Microformats: Evolving the Web (SXSW)

By Cody Simms

Microformats_2
Led by microformats guru Tantek Celik (CTO of Technorati) and including Chris Messina of Flock, Mark Norman Francis of Yahoo! UK and Jeremy Keith, this panel provided an overview of microformats and gave examples of how they can be applied.  Tantek posted all of his presentation notes online and blogged his own summary of the event, so I will be quite brief in explanation.  But basically, microformats provide a means to standardize data on the web that is not yet standardized.  It is attempting to do for random bits of data (movie reviews, contact information, concert listings, etc) what RSS has done for text articles by standardizing the meta-data that defines the given item and making the data universally accessible.  So, for example, the microformat for contact information, called "hCard", universally standardized the HTML that one uses to denote Name, Address, URL, Email, etc, within the page code.  For a better high-level overview than I can give, I will again point you to the microformats.org site.  But the takeaway is that microformats will help expose data that is currently locked into unstandardized HTML code so that people can use it for mashups, syndication, and other means of simplified data importing/exporting into various programs.  For example, if Yahoo! Address Book, Outlook and MySpace all supported and organized contacts via microformats, you could easily merge all three address lists into one in order to have a master address file.  Another tangible example for microformats use was given by Jeremy Keith, who showed you Yahoo!
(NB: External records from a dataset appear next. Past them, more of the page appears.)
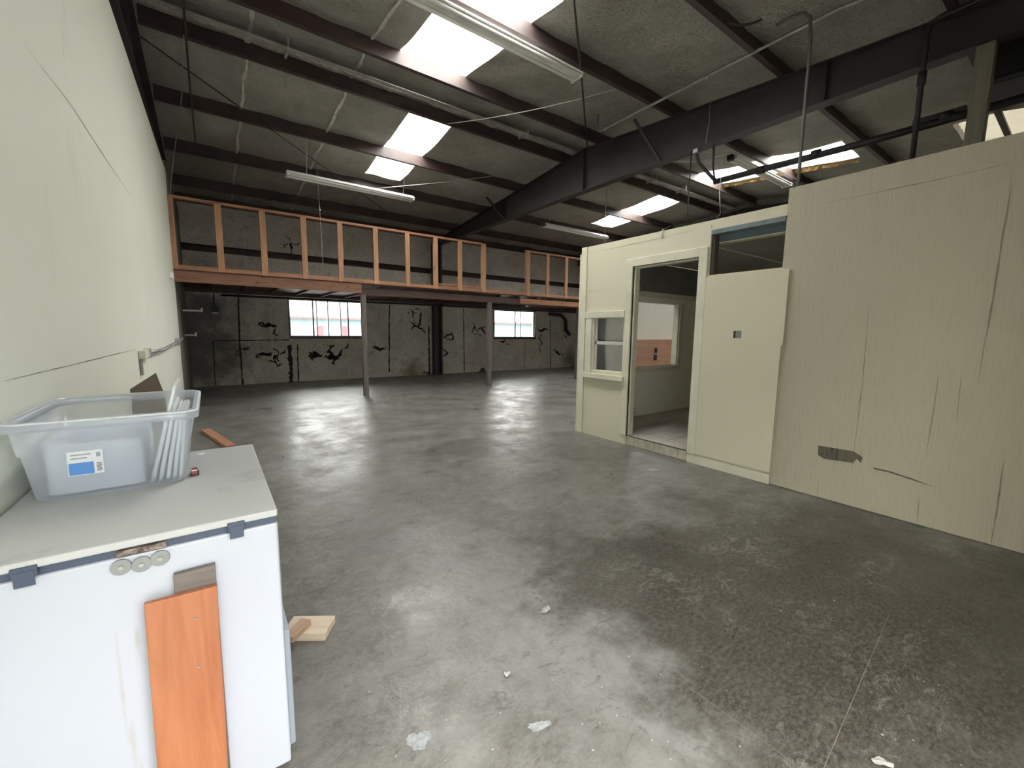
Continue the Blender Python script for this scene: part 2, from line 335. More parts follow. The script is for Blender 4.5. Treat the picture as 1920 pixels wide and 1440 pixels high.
f = box('floor', (-1.2, XE+.2, FY-.4, YB+.3, -.15, 0), FLOOR); struct(f)
b = B()
for l in ([(1.48, 1.293), (1.497, .423), (1.50, -.3)], [(2.067, 1.352), (1.48, 1.293)], [(2.769, .763), (2.765, .475), (1.562, .377)]):
    for p, q in zip(l, l[1:]):
        d = Vector((q[0]-p[0], q[1]-p[1], 0)).normalized(); nn = Vector((-d.y, d.x, 0))*.0012
        k = int(max(2, (Vector(q)-Vector(p)).length/.07)); pv = None
        for i in range(k+1):
            c0 = Vector((p[0]+(q[0]-p[0])*i/k, p[1]+(q[1]-p[1])*i/k, .0012)); wv_ = random.uniform(.5, 1.2)
            cur = (b.verts.new(c0-nn*wv_), b.verts.new(c0+nn*wv_))
            if pv: b.faces.new((pv[0], pv[1], cur[1], cur[0]))
            pv = cur
obj('saw_cut_line', b, mat('pale_dust_in_saw_cut', (.20, .19, .16), .9), f)
g_ = G('outdoor_concrete'); struct(box('ground', (-30, 45, -40, FY-.4, -.25, -.06), g_.out(g_.ramp(g_.noise(.6, detail=8), .3, .7, (.15, .155, .16), (.20, .205, .21)), .9)))
struct(box('ground', (-30, 45, YB+.3, 60, -.25, -.06), bpy.data.materials['outdoor_concrete']))

# left wall: painted sheathing, then bare plywood below and behind the loft
b = B()
y0, y1 = FY-.05, 9.3
for (ya, yb, za, zb) in ((y0, y1, 0, 4.03),):
    v = [b.verts.new((lwx(y)+dx, y, z)) for dx in (-.12, 0) for y in (ya, yb) for z in (za, zb)]
    for ff in ((0,1,3,2),(4,6,7,5),(0,4,5,1),(2,3,7,6),(0,2,6,4),(1,5,7,3)): b.faces.new([v[i] for i in ff])
WL = struct(obj('wall_left', b, CREAM_L))
CRK = mat('dark_joint', (.19, .175, .14), .9)
b = B()
for wd, pts in LW: ribbon(b, pts, wd*1.2, 0, lambda y: lwx(y)+.0015)
obj('plywood_joint', b, CRK, WL)
b = B(); bx(b, -.62, -.405, 9.3, YB, 0, 4.18)
struct(obj('wall_left', b, PLYDARK))
# above the left wall, behind the end rafter
struct(box('wall_left', (-.95, -.80, FY-.1, YB+.1, 0, 5.3), PLYDARK))

# rear wall with two window openings
def wall_y(name, y0, y1, x0, x1, z0, z1, holes, m):
    xs = sorted({x0, x1, *[h[0] for h in holes], *[h[1] for h in holes]}); zs = sorted({z0, z1, *[h[2] for h in holes], *[h[3] for h in holes]})
    b = B()
    for xa, xb in zip(xs, xs[1:]):
        for za, zb in zip(zs, zs[1:]):
            if any(xa >= h[0]-1e-6 and xb <= h[1]+1e-6 and za >= h[2]-1e-6 and zb <= h[3]+1e-6 for h in holes): continue
            bx(b, xa, xb, y0, y1, za, zb)
    bmesh.ops.remove_doubles(b, verts=b.verts[:], dist=1e-5)
    return struct(obj(name, b, m))
def wall_x(name, x0, x1, y0, y1, z0, z1, holes, m):
    ys = sorted({y0, y1, *[h[0] for h in holes], *[h[1] for h in holes]}); zs = sorted({z0, z1, *[h[2] for h in holes], *[h[3] for h in holes]})
    b = B()
    for ya, yb in zip(ys, ys[1:]):
        for za, zb in zip(zs, zs[1:]):
            if any(ya >= h[0]-1e-6 and yb <= h[1]+1e-6 and za >= h[2]-1e-6 and zb <= h[3]+1e-6 for h in holes): continue
            bx(b, x0, x1, ya, yb, za, zb)
    bmesh.ops.remove_doubles(b, verts=b.verts[:], dist=1e-5)
    return struct(obj(name, b, m))
W1, W2 = (1.81, 3.75, 1.27, 2.23), (8.44, 10.32, 1.26, 2.20)
WB = wall_y('wall_back', YB, YB+.12, -.7, XE+.1, 0, 4.6, [W1, W2], REAR)
TEAR = mat('black_void_behind_tear', (.014, .013, .012), .95)
b = B()
for wd, pts in BWS: ribbon(b, pts, wd*.85, 1, YB-.004, False)
obj('insulation_joint', b, mat('dark_insulation_joint', (.035, .032, .03), .9), WB)
b = B()
rj = random.Random(5)
for wd, pts in TEARS:
    ribbon(b, pts, wd*1.25, 1, YB-.007)
    for k in range(3):      # little side rips
        p = rj.choice(pts); a_ = rj.uniform(0, 6.28); L = rj.uniform(.06, .2)
        ribbon(b, [p, (p[0]+L*math.cos(a_), p[1]+L*math.sin(a_)*.8), (p[0]+1.5*L*math.cos(a_+.5), p[1]+1.5*L*math.sin(a_+.5)*.8)], wd*.5, 1, YB-.0075)
obj('insulation_tear', b, TEAR, WB)
b = B(); 
for wd, pts in ((.03, [(5.02, 2.2), (5.03, .2)]), (.04, [(1.36, 2.2), (1.34, .3)]), (.03, [(9.05, 3.9), (9.05, 2.6)]), (.03, [(5.0, 4.2), (5.02, 2.6)]), (.03, [(.87, 3.9), (.88, 2.6)]), (.03, [(11.0, 2.1), (11.0, .9)]), (.025, [(3.3, 1.15), (3.3, .05)]), (.025, [(2.95, 3.9), (2.95, 2.6)])): ribbon(b, pts, wd, 1, YB-.005, False)
obj('seam_tape', b, TAPE, WB)
for x0, x1, z0, z1 in ((-.6, XE, 3.28, 3.42),):
    b = B(); bx(b, x0, x1, YB-.16, YB, z1-.006, z1); bx(b, x0, x1, YB-.01, YB-.001, z0, z1); bx(b, x0, x1, YB-.16, YB-.15, z1-.03, z1)
    bx(b, x0, x1, YB-.16, YB-.152, z1-.05, z1)
    obj('wall_girt', b, STEEL, WB)
def window(name, W, bars, thin):
    x0, x1, z0, z1 = W
    b = B(); t = .035
    bx(b, x0-t, x1+t, YB-.03, YB+.10, z0-t-.05, z0); bx(b, x0-t, x1+t, YB-.03, YB+.10, z1, z1+t); bx(b, x0-t, x0, YB-.03, YB+.10, z0, z1); bx(b, x1, x1+t, YB-.03, YB+.10, z0, z1)
    fr = struct(obj(name, b, ALU, bevel=.004))
    for x in bars: box('mullion', (x-.018, x+.018, YB+.02, YB+.06, z0, z1), ALU, fr, .003)
    for x in thin: box('security_bar', (x-.016, x+.016, YB+.075, YB+.105, z0, z1), ALU, fr)
    box('pane', (x0, x1, YB+.035, YB+.041, z0, z1), GLASS, fr)
    return fr
window('window_1', W1, (2.395, 3.335), (2.50, 2.80, 3.14))
window('window_2', W2, (9.40,), (9.70,))
box('window_ledge', (8.40, 10.36, YB-.05, YB-.005, 1.17, 1.21), STEEL, bpy.data.objects['window_2'])

# right end wall (beyond the last frame), front wall with the roll-up doorway
struct(box('wall_right', (XE, XE+.12, FY, YB+.1, 0, 5.3), mat('pale_end_wall', (.46, .45, .41), .7, var=.25)))
wall_y('wall_front', FY-.15, FY, -.95, XE+.1, 0, 5.0, [(DOORX0, DOORX1, 0, DOORZ)], CREAM)

# roof: insulation blankets between purlins with skylight strips cut out
SKY = [(2.33, 3.33, 3.0, 6.12), (2.98, 3.78, 7.15, 9.72), (9.60, 10.62, 3.1, 6.10), (9.95, 10.92, 7.15, 9.65)]
PUR = [-.35, 1.19, 2.74, 4.30, 5.88, 6.86, 8.47, 10.08, 11.70]
b = B()
xs = sorted({-.95, XE+.1, *[s[0] for s in SKY], *[s[1] for s in SKY], *[round(.02+.16*i, 3) for i in range(1, 79)]})
ys = sorted({FY-.15, YR, YB+.1, 1.72, *[s[2] for s in SKY], *[s[3] for s in SKY], *PUR, *[round(-.45+.13*i, 3) for i in range(0, 103)]})
def sagz(x, y):
    p = [a for a in [-.9]+PUR+[13.1]]
    for a, c in zip(p, p[1:]):
        if a <= y <= c: t = (y-a)/(c-a); s = math.sin(math.pi*t)*.035
    xx = ((x-.65) % 1.3)/1.3
    return roofz(y) - s*(.5+.5*math.sin(math.pi*xx)) + .01*math.sin(x*9+y*5)
V = {}
def gv(x, y):
    if (x, y) not in V: V[(x, y)] = b.verts.new((x, y, sagz(x, y)))
    return V[(x, y)]
def inhole(xa, xb, ya, yb):
    if xa >= 9.9 and ya >= FY-.2 and yb <= 1.73: return True
    return any(xa >= s[0]-1e-6 and xb <= s[1]+1e-6 and ya >= s[2]-1e-6 and yb <= s[3]+1e-6 for s in SKY)
for xa, xb in zip(xs, xs[1:]):
    for ya, yb in zip(ys, ys[1:]):
        if not inhole(xa, xb, ya, yb): b.faces.new((gv(xa, ya), gv(xb, ya), gv(xb, yb), gv(xa, yb)))
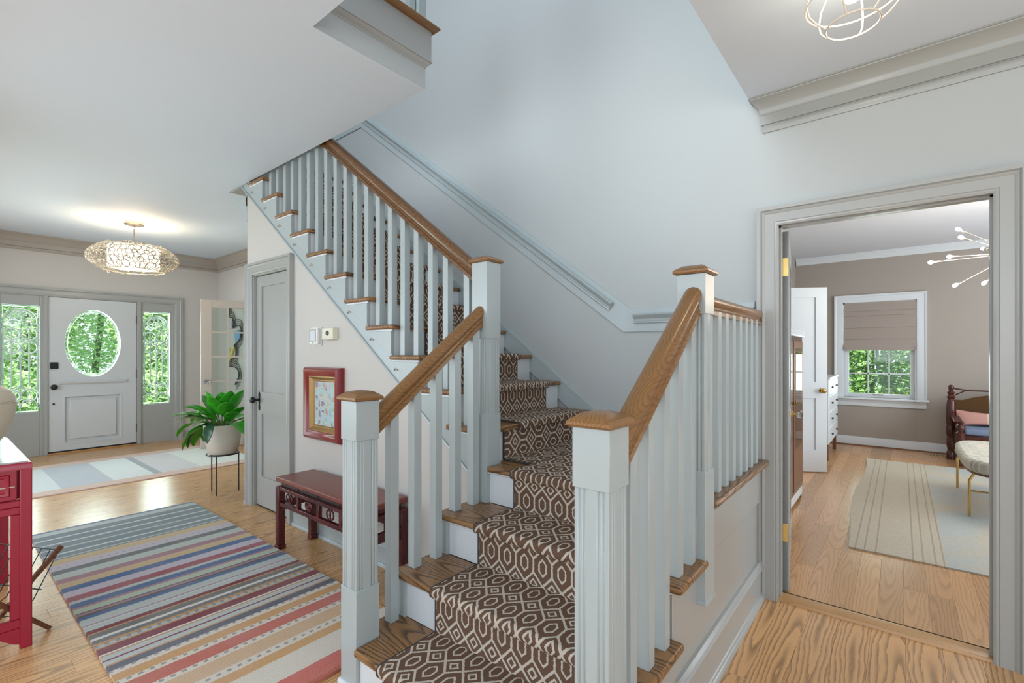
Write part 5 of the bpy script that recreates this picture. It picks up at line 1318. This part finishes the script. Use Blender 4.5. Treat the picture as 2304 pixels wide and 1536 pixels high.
def pillow(name, label, c, w, h, d, tilt, mat, mat2=None):
    p_ = thing(name, c, label, 'pillow'); n = 14
    for part, s0, s1, mt in ((('pillow_body', .0, 1.0, mat),) if mat2 is None else (('pink_half', 0, .42, mat2), ('cream_half', .42, 1.0, mat))):
        mb = MB()
        for side in (-1, 1):
            for i in range(n + 1):
                for j in range(n + 1):
                    u = lerp(s0, s1, i / n); v = j / n
                    e = (1 - abs(2 * u - 1) ** 3) * (1 - abs(2 * v - 1) ** 3)
                    pin = .06 * (abs(2 * v - 1) ** 2) * (1 - (2 * u - 1) ** 2)
                    x = (u - .5) * w; z = (v - .5) * (h - pin) + h / 2; y = side * d / 2 * max(e, .02) ** .6
                    mb.v.append((c[0] + x, c[1] + y * math.cos(tilt) + z * math.sin(tilt), c[2] + z * math.cos(tilt)))
        m = n + 1; o_ = m * m
        for i in range(n):
            for j in range(n):
                a = i * m + j; mb.f.append((a, a + 1, a + m + 1, a + m)); mb.f.append((o_ + a, o_ + a + m, o_ + a + m + 1, o_ + a + 1))
        for k in range(n):
            mb.f.append((k * m, (k + 1) * m, o_ + (k + 1) * m, o_ + k * m)); mb.f.append((k * m + n, o_ + k * m + n, o_ + (k + 1) * m + n, (k + 1) * m + n)); mb.f.append((k, o_ + k, o_ + k + 1, k + 1)); mb.f.append((n * m + k, n * m + k + 1, o_ + n * m + k + 1, o_ + n * m + k))
        mb.build(part, mt, p_, smooth=60)
pillow('lumbar_pillow', 'pink and cream lumbar pillow leaning on the settee back', (.83, 7.80, .452), .62, .20, .11, .42, M['pillow_cream'], M['pillow_pink'])

ot = thing('upholstered_ottoman', (.75, 5.78, 0), 'long woven upholstered ottoman on slim brass legs in the den', 'ottoman')
MB().poly([(.75 + .36 * math.copysign(abs(math.cos(a)) ** .5, math.cos(a)), 5.78 + .66 * math.copysign(abs(math.sin(a)) ** .4, math.sin(a))) for a in [2 * PI * i / 48 for i in range(48)]], lambda u, v, d: (u, v, d), .375, .475).build('padded_seat', M['ottoman'], ot, bevel=.035, seg=4)
MB().poly([(.75 + .335 * math.copysign(abs(math.cos(a)) ** .5, math.cos(a)), 5.78 + .635 * math.copysign(abs(math.sin(a)) ** .4, math.sin(a))) for a in [2 * PI * i / 48 for i in range(48)]], lambda u, v, d: (u, v, d), .358, .376).build('seat_base', M['walnut'], ot)
for x in (.425, 1.075):
    for y in (5.29, 6.33): MB().tube([(x, y, 0.01), (x, y, .30), (x + (.03 if x < .8 else -.03), y, .362)], .0095, 10).build('leg', M['brass'], ot, smooth=60)
for y in (5.29, 6.33): MB().tube([(.425, y, .215), (1.075, y, .215)], .007, 8).build('stretcher', M['brass'], ot, smooth=60)

tc_ = thing('tall_cabinet', (-.98, 4.55, 0), 'dark wooden glazed cabinet with a white cornice behind the doorway leaf', 'cabinet')
MB().box((-1.22, 4.1, .10), (-.705, 5.1, 1.46)).build('cabinet_body', M['brown_wood'], tc_, bevel=.006)
MB().box((-1.24, 4.08, 1.46), (-.685, 5.12, 1.52)).build('cornice', M['white'], tc_, bevel=.012)
MB().box((-1.22, 4.1, 0.03), (-.705, 5.1, .10)).build('plinth', M['white'], tc_, bevel=.004)
for y in (4.12, 4.62): MB().box((-.709, y, .14), (-.698, y + .46, 1.42)).build('door', M['walnut'], tc_, bevel=.003); MB().box((-.700, y + .06, .5), (-.695, y + .40, 1.36)).build('glass_panel', M['glass'], tc_)
for y in (4.56, 4.64): MB().lathe([(0, 0), (.012, .003), (.014, .015), (0, .02)], (-.698, y, .9), 12, 'X').build('knob', M['brass'], tc_, smooth=50)
for x in (-1.2, -.745):
    for y in (4.12, 5.05): box('foot', (x, y, 0), (x + .035, y + .035, .03), M['brown_wood'], tc_)

dr = thing('white_dresser', (-.95, 7.4, 0), 'white dresser partly hidden behind the open closet door', 'dresser')
MB().box((-1.23, 6.95, .20), (-.685, 7.95, .995)).build('carcass', M['white'], dr, bevel=.004)
MB().box((-1.24, 6.93, .995), (-.665, 7.97, 1.02)).build('dresser_top', M['white'], dr, bevel=.004)
for k in range(4):
    z = .215 + k * .195
    d_ = MB().box((-.690, 6.97, z), (-.676, 7.93, z + .18)).build('drawer', M['white'], dr, bevel=.003)
    for y in (7.2, 7.7): MB().lathe([(0, 0), (.010, .004), (.016, .018), (0, .024)], (-.676, y, z + .09), 12, 'X').build('knob', M['iron'], d_, smooth=50)
for x in (-1.21, -.73):
    for y in (6.97, 7.88): MB().box((x, y, 0), (x + .04, y + .05, .20)).build('leg', M['walnut'], dr, bevel=.003)

rb = thing('roman_blind', (-.24, YD, 2.04), 'taupe linen roman blind drawn over the upper half of the den window', 'blind')
folds = [(2.035, 1.91), (1.912, 1.842), (1.845, 1.672), (1.676, 1.512), (1.516, 1.432)]
for i, (a, b) in enumerate(folds):
    MB().poly([(0, a), (.006, a), (.012 + .004 * (i % 2), b + .015), (.016, b + .004), (.012, b), (.004, b)], lambda u, v, d: (d, YD - .012 - u + .01, v), -.634, .158).build('fold', M['blind'], rb, smooth=40)
for k in range(3): MB().poly([(0, 1.44 - k * .025), (.016 + k * .008, 1.438 - k * .025), (.030 + k * .006, 1.40 - k * .022), (.024 + k * .004, 1.372 - k * .006), (0, 1.37)], lambda u, v, d: (d, YD - .006 - u, v), -.636 + k * .002, .160 - k * .004).build('stacked_fold', M['blind'], rb, smooth=40)
MB().tube([(.150, YD - .045, 1.42), (.152, YD - .085, .70), (.155, YD - .085, .17)], .0022, 6).lathe([(0, 0), (.010, .004), (.008, .03), (0, .036)], (.155, YD - .085, .14), 12).build('pull_cord', M['blind'], rb, smooth=60)

# ================================================================== OUTSIDE
gr_ = struct(MB().box((-40, -20, -.45), (XF - .13, 25, -.35)).box((XF - .13, YD + .14, -.45), (25, 30, -.35)).build('ground', M['grass']), 'lawn outside the house')
def crown_mesh(name, mat, parent, c, rad, n, size, rnd):
    mb = MB()
    for _ in range(n):
        while True:
            p = Vector((rnd.uniform(-1, 1), rnd.uniform(-1, 1), rnd.uniform(-1, 1)))
            if .25 < p.length < 1: break
        p = p * (.55 + .45 * rnd.random()) if rnd.random() < .25 else p.normalized() * rnd.uniform(.72, 1.02)
        q = Vector((c[0] + p.x * rad[0], c[1] + p.y * rad[1], c[2] + p.z * rad[2]))
        a = Vector((rnd.gauss(0, 1), rnd.gauss(0, 1), rnd.gauss(0, .6))).normalized(); b = a.cross(Vector((rnd.gauss(0, 1), rnd.gauss(0, 1), rnd.gauss(0, 1)))).normalized()
        s = size * rnd.uniform(.6, 1.4); k = len(mb.v)
        mb.v += [tuple(q - a * s), tuple(q + b * s * .45), tuple(q + a * s), tuple(q - b * s * .45)]; mb.f.append((k, k + 1, k + 2, k + 3))
    o = mb.build(name, mat, parent, recalc=False); o['kind'] = 'stuff'; return o
rt = random.Random(21)
def tree(x, y, h, rad, mat, label, group, name='broadleaf_tree', n=2600, size=.16, z0=-.36):
    t_ = thing(name, (x, y, z0), label, 'tree' if 'tree' in name else 'shrub', group)
    pts = [(x + rt.uniform(-.08, .08) * i, y + rt.uniform(-.08, .08) * i, z0 + h * .62 * i / 4) for i in range(5)]
    MB().tube(pts, .1, 8, rr=[.07 * h / 6, .06 * h / 6, .05 * h / 6, .04 * h / 6, .03 * h / 6]).build('trunk', M['bark'], t_, smooth=60)
    crown_mesh('foliage', M[mat], t_, (x, y, z0 + h - rad[2]), rad, n, size, rt)
for x, y, h, r, m_, lb in (
        (-14.0, 1.26, 7.0, (1.15, 1.05, 3.2), 'foliage', 'leafy green tree seen through the left sidelight'),
        (-17.5, 3.00, 8.0, (1.5, 1.6, 3.7), 'foliage_lt', 'pale green tree seen through the oval door glass'),
        (-13.7, 3.50, 7.0, (1.1, 1.0, 3.2), 'foliage', 'leafy green tree seen through the right sidelight'),
        (-22.5, .80, 10, (1.9, 2.2, 4.7), 'foliage_lt', 'distant pale tree behind the tree of the left sidelight'),
        (-22.5, 5.60, 10, (1.9, 2.2, 4.7), 'foliage_lt', 'distant pale tree behind the tree of the right sidelight')):
    tree(x, y, h, r, m_, lb, None, n=16000, size=.06)
for x, y, lb in ((-11.2, 1.02, 'low green shrub at the foot of the left sidelight'), (-11.4, 2.00, 'low green shrub beyond the lower rim of the oval door glass'), (-11.2, 2.92, 'low green shrub at the foot of the right sidelight')):
    tree(x, y, 1.35, (.44, .44, .75), 'foliage_lt' if y > 1.5 and y < 2.5 else 'foliage', lb, None, 'shrub', 2200, .06)
for x, y, h, r, lb in ((-.86, 10.9, 3.0, (.52, .6, 1.65), 'sunlit shrub filling the left half of the den window view'), (.28, 10.9, 3.0, (.58, .6, 1.65), 'sunlit shrub filling the right half of the den window view'), (-.3, 13.4, 4.4, (2.2, 1.4, 2.3), 'broad taller shrub closing the view behind the two at the den window')):
    tree(x, y, h, r, 'foliage_hedge', lb, None, 'shrub', 7000, .045 if y < 12 else .08)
UK Movies currently supports the hReview microformat such that anyone can access and reuse the movie reviews and access the data in a unified way.  Jeremy Keith showed how he had created a mashup using Google Maps API and the microformats-supported events data in Upcoming.org to map out his SXSW evening activities (link).

You can now download the Tails extension for Firefox, or download the Flock browser, and both support microformats.  That way, if you are on a web page that supports microformats, you can easily access the raw, microformat-supported data from the page.